A Letter from Chris Suarez
ONE THING YOU NEED TO KNOW TO BE THE BEST AT ANYTHING
We are all surrounded by constant displays of high performance and incredible achievement. The internet and social media has driven awareness of standout performers across all industries and categories.
When we think of the best, perhaps we think of world class athletes or incredible teams. Maybe we think of word changing companies, or iconic entrepreneurs.
The 2015 Golden State Warriors come to mind in a season where they won 73 games while losing just 9. The 1998 New York Yankees show up having won 114 games while losing just 48. The iconic Roger Federer is hard to overlook as the greatest male tennis player of all time with 20 Grand Slam titles and 310 weeks ranked as the #1 tennis player in the world.
Amazon could be described as the best in it’s class with its $1.6T evaluation and its over 200M members, as it ships 1.6M packages a day (yes, 66,000 every hour). Or Apple with its $2.08T market cap and its 728M customers walking around with an iPhone in their pocket - or more accurately in their hand. Perhaps Tesla is on the “best of” list with its $602B value and its 79% market share of all U.S. EV registrations last year.
What about us? What about you?
Are you the best in your field, in your class, in your industry?
Perhaps more appropriately:
Are you trying to be THE best or to do YOUR best?
Over the past few weeks this question has been resurfacing and has led me to really break down the difference.
The “best” is defined as “that which is the most excellent, outstanding, or desirable”.

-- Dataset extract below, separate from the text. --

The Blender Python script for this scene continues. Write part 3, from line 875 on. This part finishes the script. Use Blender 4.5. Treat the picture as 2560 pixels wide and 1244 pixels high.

As we think of THE best in any field or category, it shows up as that based on metrics, numbers, and comparisons.
Michael Phelps definitely shows up as THE best competitive swimmer of all time. With 28 Olympic medals and his nearest competitor with just 11, it’s easy to say that his spot as “the best” is inarguable. He won his first gold in Athens 2004 at just 15 years old, and he showed up as the best for the next 25 years. More recently however Phelps has opened up and talked about that time in his life, where he was THE best, but clearly not HIS best. When the focus became being #1 in the world, when the focus became winning gold at all costs, when the focus became just winning, he wound up losing, himself. In the drive to show up at the top of the game, he wasn’t at the top of HIS game. He was depressed, internally conflicted, unhappy, and unfulfilled.
Being THE best could actually be in conflict with being YOUR best. As we review athletes, sport teams, companies, entrepreneurs (many of whom are reading this right now), the challenge is we always define “best” with numbers, and statistics, and percentages. And of course, with any ranking, with any scoring, with any judging, there must be that comparison.
But the drive to be #1, or the drive to be THE best, or the drive to be the biggest may cast a shadow on whether or not we are waking up every day to be OUR best. On our quest to make the list, get to the top, walk across the stage, we can give up becoming the best version of ourselves. We wind up becoming a second rate version of someone else. Of course THE best and YOUR best don’t have to live in opposition. Oftentimes a focus on being our best will lead us down the path to being the best.
So what’s the one thing you need to know to be THE best in anything?
High performance is about simply hitting your goal, not hitting someone else’s goal. That means your high performance can never and should never be defined by anyone else but you.
Every one of us “excellent, outstanding, and desirable”. If you feel that you are not one of those today, well, choose to be that tomorrow. That is your best. Whatever you do, do excellently. Whatever you do, do outstandingly. That will make whatever you do, desirable. Remember, if it is YOUR best, then it is THE best.